Take the Risk. The "What If" Haunts You Longer Than Failing Ever Does.
Fear kept me small for a long time.
Fear of failing. Fear of being judged. Fear of wanting something openly and not getting it. It felt safer to stay where I was than to reach for something and come up short in front of people.
But staying put has its own cost. A quiet one. It lives in the back of your mind as a question that never got answered, a door that never got opened, a version of yourself you never got to meet.
The risks I've taken that didn't work out still moved me forward. The ones I talked myself out of just left me wondering.
Say the thing. Apply for the position. Book the trip. Try.
The Ordinary Days Are Not the Waiting Room. They're the Whole Thing.
I spent a lot of time waiting for my life to look a certain way before I let myself feel settled in it.
I was so focused on a picture of where I thought I was supposed to end up that I wasn't fully present in where I actually was. The ordinary Tuesday. The quiet evening. The small decision made just for me. I treated those things like filler between the moments that actually counted.
What I know now is that those are the moments that actually count.
I have learned more about myself in a year and a half of quiet, ordinary days than I did in years of chasing something I thought I was supposed to want. Cooking something I actually felt like eating. Investing time in a series I want to watch. Decorating a space that felt like mine. Small things. But they added up to something that feels, for the first time in a while, like a life reflective of me.
I'm not writing this from the other side of having figured it all out.
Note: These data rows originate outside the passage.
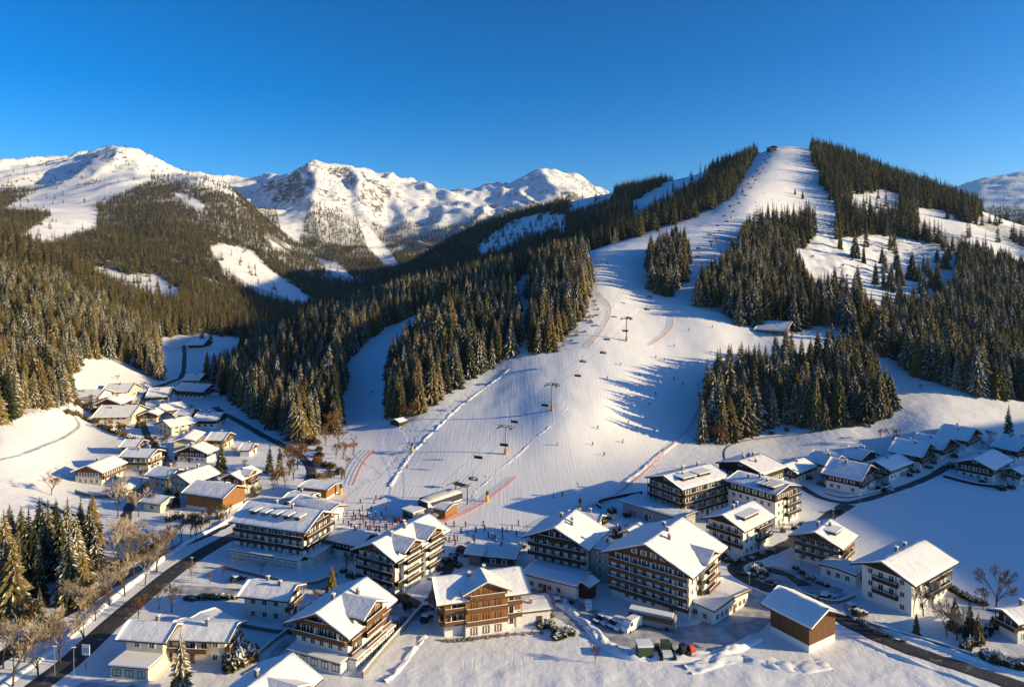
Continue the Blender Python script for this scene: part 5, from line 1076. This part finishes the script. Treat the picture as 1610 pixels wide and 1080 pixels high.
# ------------------------------------------------------------------ people on skis
def body_mesh(pose, jac, leg):
    me = bpy.data.meshes.new('t'); c = 1.0 if pose == 'ski' else 0.0
    hip = (0, -.12*c, .95-.16*c); ch_ = (0, .08*c, 1.35-.17*c); nk = (0, .16*c, 1.52-.19*c); hd = (0, .2*c, 1.68-.2*c)
    V = [hip, ch_, nk, hd]; E = [(0, 1), (1, 2), (2, 3)]; Rr = [.17, .19, .075, .115]
    for s in (-1, 1):
        i = len(V); V += [(s*.12, .12*c, .52-.06*c), (s*.13, -.05*c, .1), (s*.13, .16, .05)]; E += [(0, i), (i, i+1), (i+1, i+2)]; Rr += [.1, .075, .06]
        i = len(V); V += [(s*.24, .05*c+.02, 1.38-.17*c), (s*.33, .1*c, 1.12-.12*c), (s*.3, .3*c+.1, .98-.02*c), (s*.3, .36*c+.14, .95)]; E += [(1, i), (i, i+1), (i+1, i+2), (i+2, i+3)]; Rr += [.085, .07, .055, .045]
    me.from_pydata(V, E, []); o = bpy.data.objects.new('t', me); COL.objects.link(o); m = o.modifiers.new('s', 'SKIN'); m.use_smooth_shade = True
    for k, sv in enumerate(me.skin_vertices[0].data): sv.radius = (Rr[k], Rr[k]); sv.use_root = k == 0
    o.modifiers.new('b', 'SUBSURF').levels = 1
    bpy.context.view_layer.update(); out = bpy.data.meshes.new_from_object(o.evaluated_get(bpy.context.evaluated_depsgraph_get())); out.name = 'person'; bpy.data.objects.remove(o)
    out.materials.clear()
    for k in (jac, leg, 'skin'): out.materials.append(M[k])
    for p in out.polygons:
        z = p.center.z; p.material_index = 2 if z > (1.56-.19*c) else (0 if z > .93-.14*c else 1)
    return out
def helmet(c, mt):
    mb = MB(); z = 1.70-.2*c; mb.lathe([(.145, z-.03), (.15, z+.03), (.125, z+.1), (.07, z+.145), (.0, z+.155)], 10, (0, .2*c-.01)); return mb.mesh('helmet', mt, True)
sk = MB(); 
for s in (-1, 1): sk.prism([(-.8, .0), (.75, .0), (.92, .1), (.9, .12), (.74, .03), (-.8, .03)], s*.13-.05, s*.13+.05, lambda p, q: (q, p[0], p[1]))
sk = sk.mesh('skis', 'red'); pl = MB()
for s in (-1, 1): pl.tube((s*.32, .42, 1.02), (s*.42, -.35, .08), .018, .012, 5)
pl = pl.mesh('ski_poles', 'darkmetal')
PERS = [(body_mesh(p, j, l), helmet(1.0 if p == 'ski' else 0., h), p, j) for p, j, l, h in (('ski', 'black', 'black', 'black'), ('ski', 'blue', 'black', 'black'), ('ski', 'red', 'black', 'carwhite'), ('stand', 'black', 'black', 'black'), ('stand', 'red', 'black', 'red'), ('stand', 'blue', 'blue', 'carwhite'))]
CNM = {'black': 'dark', 'blue': 'blue', 'red': 'red'}
def person(px, py, k, where, rz):
    b, h, pose, j = PERS[k]; o = link('person', b, None, xy(px, py, .06), rz); o.scale = (1.12,)*3
    tag(o, f"person in {CNM[j]} clothing {'skiing' if pose == 'ski' else 'standing on skis'} {where}", 'person', f"people {where} in {CNM[j]}")
    link('helmet', h, o); link('skis', sk, o)
    if pose == 'ski': link('ski_poles', pl, o)
prn = random.Random(5)
W1 = 'on the shaded middle of the wide piste'; W2 = 'on the sunlit lower part of the wide piste'; W3 = 'on the flat run out behind the hotels'; W4 = 'in the crowd by the valley station'; W5 = 'on the narrow left run'; W6 = 'high up on the summit slope'; W7 = 'on the lower left piste'
for pts, wh, ks in (([(1031,563),(1044,567),(1117,556),(1097,570),(1053,579),(976,574),(955,596),(1006,591),(1031,590),(1059,597),(1073,606),(1031,621),(1021,637),(1099,621),(1083,520),(1120,515),(1060,545)], W1, (0, 0, 1)),
    ([(988,666),(940,674),(1001,676),(979,696),(950,716),(876,700),(932,700)], W2, (0, 0, 2)),
    ([(701,830),(714,828),(768,845),(774,847),(778,849),(714,849),(719,850),(805,834),(790,837),(797,836),(746,855),(853,829),(762,834),(870,782),(884,780),(742,784),(706,852),(716,856),(725,838),(735,842),(748,836),(790,848),(745,848),(760,826),(732,828),(690,838),(812,842),(780,858),(815,826),(840,838)], W3, (3, 4, 3, 5)),
    ([(570,803),(584,803),(607,802),(554,818),(559,817),(567,816),(570,817),(572,816),(583,820),(590,838),(597,839),(596,834),(582,832),(606,830),(607,829),(620,821),(624,822),(630,822),(634,838),(552,831),(562,832),(640,826),(646,828),(669,832),(600,812),(612,824),(545,812),(540,824),(532,818),(575,828),(588,826),(617,829),(626,828),(548,826),(604,818),(660,829),(538,834),(652,827),(590,812),(578,812),(565,808),(608,833),(617,836),(628,834),(556,812),(578,836),(566,830),(644,832),(598,822),(586,816),(637,818),(571,824),(592,834)], W4, (3, 3, 4, 5, 3)),
    ([(585,618),(542,752),(537,752),(560,690)], W5, (0, 1)), ([(591,785),(598,784),(567,791),(588,791),(820,588),(640,735)], W7, (0, 2)),
    ([(1223,250),(1240,258),(1253,245),(1206,272),(1220,277),(1252,272),(1262,282),(1229,297),(1210,262),(1225,317),(1188,319),(1163,325),(1201,305),(1175,283),(1265,249),(1100,400),(975,430),(955,415),(1010,400),(1075,420),(960,445),(1100,455)], W6, (0, 0, 0, 2))):
    for i, (a, b) in enumerate(pts): person(a, b, ks[i % len(ks)], wh, prn.uniform(2.3, 4.6) if wh != W4 else prn.uniform(0, 6.28))
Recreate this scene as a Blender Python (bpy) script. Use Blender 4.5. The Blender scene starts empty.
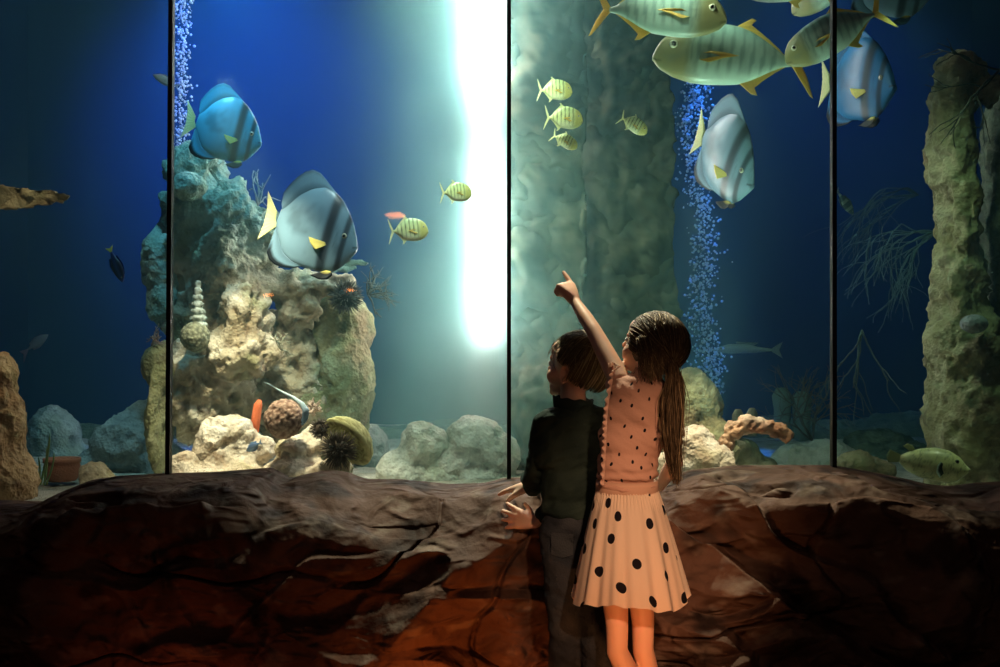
import bpy, bmesh, math, random
import numpy as np
from mathutils import Matrix, Vector
PI = math.pi
R = math.radians
S = bpy.context.scene
C = S.collection
rng = np.random.default_rng(7)
random.seed(7)

# ------------------------------------------------------------------ camera, exposure, world, lights
F = 1200.0                      # focal length in pixels of the 1000 px wide frame
CZ = 1.15                       # camera height
def at(px, py, D):              # a pixel and a distance give a point of the place
    return np.array([(px - 500.0) / F * D, D, CZ - (py - 333.5) / F * D])

cam_d = bpy.data.cameras.new('camera')
cam = bpy.data.objects.new('camera', cam_d); C.objects.link(cam)
cam.location = (0, 0, CZ); cam.rotation_euler = (PI/2, 0, 0)
cam_d.sensor_width = 36; cam_d.lens = 36 * F / 1000.0; cam_d.clip_end = 60
S.camera = cam
S.view_settings.view_transform = 'Standard'; S.view_settings.look = 'None'
S.view_settings.exposure = 0.0; S.view_settings.gamma = 1.0
S.view_settings.use_curve_mapping = False
S.cycles.use_denoising = True
S.cycles.max_bounces = 5; S.cycles.diffuse_bounces = 2; S.cycles.glossy_bounces = 2
S.cycles.transmission_bounces = 3; S.cycles.volume_bounces = 2; S.cycles.volume_step_rate = 1.0; S.cycles.volume_max_steps = 64; S.cycles.transparent_max_bounces = 10
S.cycles.caustics_reflective = False; S.cycles.caustics_refractive = False
S.cycles.sample_clamp_indirect = 4.0

world = bpy.data.worlds.new('world'); S.world = world; world.use_nodes = True
wb = world.node_tree.nodes['Background']
wb.inputs[0].default_value = (0.35, 0.5, 0.8, 1); wb.inputs[1].default_value = 0.004

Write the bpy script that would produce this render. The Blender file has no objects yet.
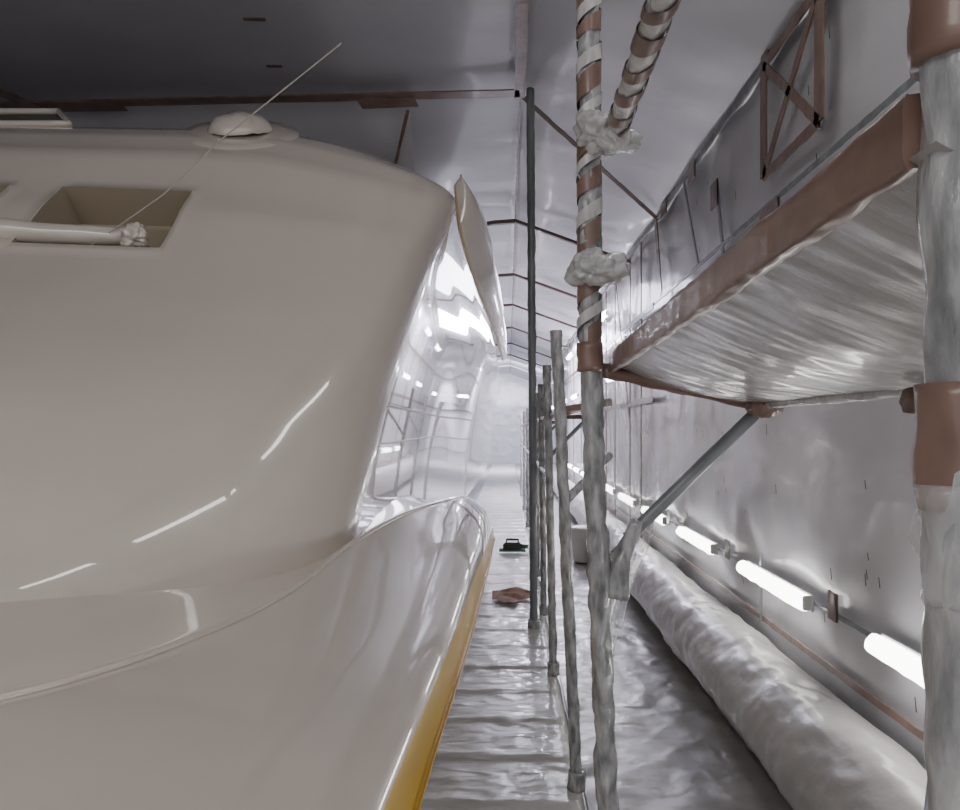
import bpy, bmesh, math, random
from mathutils import Vector, Matrix, noise
random.seed(7)
D=bpy.data; C=bpy.context
def link(o,parent=None):
    C.scene.collection.objects.link(o)
    if parent: o.parent=parent
    return o
def empty(name,loc=(0,0,0)):
    e=D.objects.new(name,None); e.empty_display_size=.1; e.location=loc; return link(e)
# ---------------- materials
def newmat(name):
    m=D.materials.new(name); m.use_nodes=True
    nt=m.node_tree; return m,nt,nt.nodes['Principled BSDF']
def film(name,c1,c2,rough=.3,scale=3,stretch=(1,1,1),bump=.5,dist=.03,coat=0,spec=.5,trans=0,rlo=None,detail=6,mscale=None):
    m,nt,b=newmat(name); N=nt.nodes; L=nt.links
    tc=N.new('ShaderNodeTexCoord'); mp=N.new('ShaderNodeMapping'); mp.inputs['Scale'].default_value=stretch
    L.new(tc.outputs['Object'],mp.inputs['Vector'])
    n1=N.new('ShaderNodeTexNoise'); n1.noise_type='RIDGED_MULTIFRACTAL'
    n1.inputs['Scale'].default_value=scale; n1.inputs['Detail'].default_value=detail; n1.inputs['Distortion'].default_value=.6
    n2=N.new('ShaderNodeTexNoise'); n2.inputs['Scale'].default_value=mscale or scale*.7; n2.inputs['Detail'].default_value=5
    L.new(mp.outputs[0],n1.inputs['Vector']); L.new(mp.outputs[0],n2.inputs['Vector'])
    mx=N.new('ShaderNodeMix'); mx.data_type='RGBA'; mx.inputs[6].default_value=(*c1,1); mx.inputs[7].default_value=(*c2,1)
    cr=N.new('ShaderNodeMapRange'); cr.inputs[1].default_value=.3; cr.inputs[2].default_value=.7
    L.new(n2.outputs[0],cr.inputs[0]); L.new(cr.outputs[0],mx.inputs[0]); L.new(mx.outputs[2],b.inputs['Base Color'])
    bp=N.new('ShaderNodeBump'); bp.inputs['Strength'].default_value=bump; bp.inputs['Distance'].default_value=dist
    ad=N.new('ShaderNodeMath'); ad.operation='ADD'; L.new(n1.outputs[0],ad.inputs[0]); L.new(n2.outputs[0],ad.inputs[1])
    L.new(ad.outputs[0],bp.inputs['Height']); L.new(bp.outputs[0],b.inputs['Normal'])
    b.inputs['Roughness'].default_value=rough; b.inputs['Specular IOR Level'].default_value=spec
    b.inputs['Coat Weight'].default_value=coat; b.inputs['Coat Roughness'].default_value=.08
    if trans: b.inputs['Alpha'].default_value=1-trans
    return m
def gloss(name,c,rough=.1,coat=.6,spec=.5,metal=0,em=None,es=0):
    m,nt,b=newmat(name); b.inputs['Base Color'].default_value=(*c,1); b.inputs['Roughness'].default_value=rough
    b.inputs['Coat Weight'].default_value=coat; b.inputs['Coat Roughness'].default_value=.02; b.inputs['Metallic'].default_value=metal
    b.inputs['Specular IOR Level'].default_value=spec
    N=nt.nodes;L=nt.links
    n=N.new('ShaderNodeTexNoise'); n.inputs['Scale'].default_value=2.5; n.inputs['Detail'].default_value=2
    tc=N.new('ShaderNodeTexCoord'); L.new(tc.outputs['Object'],n.inputs['Vector'])
    mx=N.new('ShaderNodeMix'); mx.data_type='RGBA'; mx.inputs[6].default_value=(*[x*.93 for x in c],1); mx.inputs[7].default_value=(*[min(1,x*1.05) for x in c],1)
    L.new(n.outputs[0],mx.inputs[0]); L.new(mx.outputs[2],b.inputs['Base Color'])
    if em: b.inputs['Emission Color'].default_value=(*em,1); b.inputs['Emission Strength'].default_value=es
    return m
M_gel=gloss('gelcoat',(.67,.605,.54),.22,1.0)
M_gel.node_tree.nodes['Principled BSDF'].inputs['Coat IOR'].default_value=1.7
M_recess=gloss('recess_beige',(.42,.36,.27),.5,.1)  # darker beige than the gelcoat, inside the recesses
M_yel=gloss('yellow_tape',(.70,.44,.05),.4,.2)
M_tan=gloss('tan_edge',(.55,.42,.25),.4,.2)
M_wall=film('wall_film',(.48,.475,.51),(.60,.60,.63),.30,1.6,(1,.8,1.2),.65,.05,coat=.3)
M_ceil=film('ceiling_film',(.44,.44,.48),(.55,.55,.60),.34,1.0,(.6,1.2,1),.45,.05,coat=.2)
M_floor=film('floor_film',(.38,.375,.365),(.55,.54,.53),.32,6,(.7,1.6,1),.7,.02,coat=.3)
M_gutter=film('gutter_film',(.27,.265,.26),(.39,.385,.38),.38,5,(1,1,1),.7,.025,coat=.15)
M_roll=film('roll_film',(.37,.36,.355),(.47,.46,.45),.36,4.5,(1.2,1,1.2),.6,.02,coat=.15)
M_plat=film('platform_film',(.36,.355,.35),(.48,.47,.47),.27,4,(.8,3.5,1),.5,.012,coat=.35)
M_wrap=film('pole_wrap_film',(.13,.14,.15),(.48,.48,.49),.22,22,(1,1,.35),.8,.01,coat=.5,mscale=34)
M_wrapw=film('pole_wrap_white',(.42,.41,.41),(.66,.65,.64),.25,26,(1,1,.6),.8,.01,coat=.4)
M_galv=film('galvanised_pole',(.13,.145,.155),(.25,.27,.285),.35,14,(1,1,.3),.3,.005,coat=.2)
M_tape=film('brown_tape',(.14,.082,.062),(.25,.16,.13),.34,9,(1,1,1),.4,.01,coat=.3)
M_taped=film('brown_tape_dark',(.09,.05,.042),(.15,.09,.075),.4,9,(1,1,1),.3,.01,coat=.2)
M_bag=film('bag_film',(.32,.32,.32),(.56,.56,.57),.22,14,(1,1,1),.9,.02,coat=.5)
M_clear=film('loose_film',(.6,.6,.62),(.8,.8,.82),.15,10,(1,1,.5),.9,.02,coat=.6,trans=.65)
M_dark=gloss('dark_rubber',(.03,.035,.03),.5,.1)
M_green=gloss('tool_green',(.03,.13,.07),.4,.3)
M_white=gloss('white_plastic',(.6,.6,.58),.4,.2)
M_string=gloss('string',(.45,.43,.40),.7,0)
M_house=gloss('lamp_housing',(.7,.7,.7),.4,.2)
M_lamp=gloss('tube_light',(1,1,1),.5,0,em=(1,.97,.93),es=11.5)
M_lampf=gloss('tube_light_cool',(1,1,1),.5,0,em=(.88,.87,1),es=26)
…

I'm writing it from the middle, from a season where I'm finally asking questions I should have asked a long time ago, and finding that the answers were never as complicated as I made them.
I could have spoken up more. Taken up more space. Spent less time worrying about what people thought and more time thinking about how I was showing up for them, and for myself.
I'm working on it. Some days more successfully than others.
But I'm showing up now. And that feels like a start worth writing down.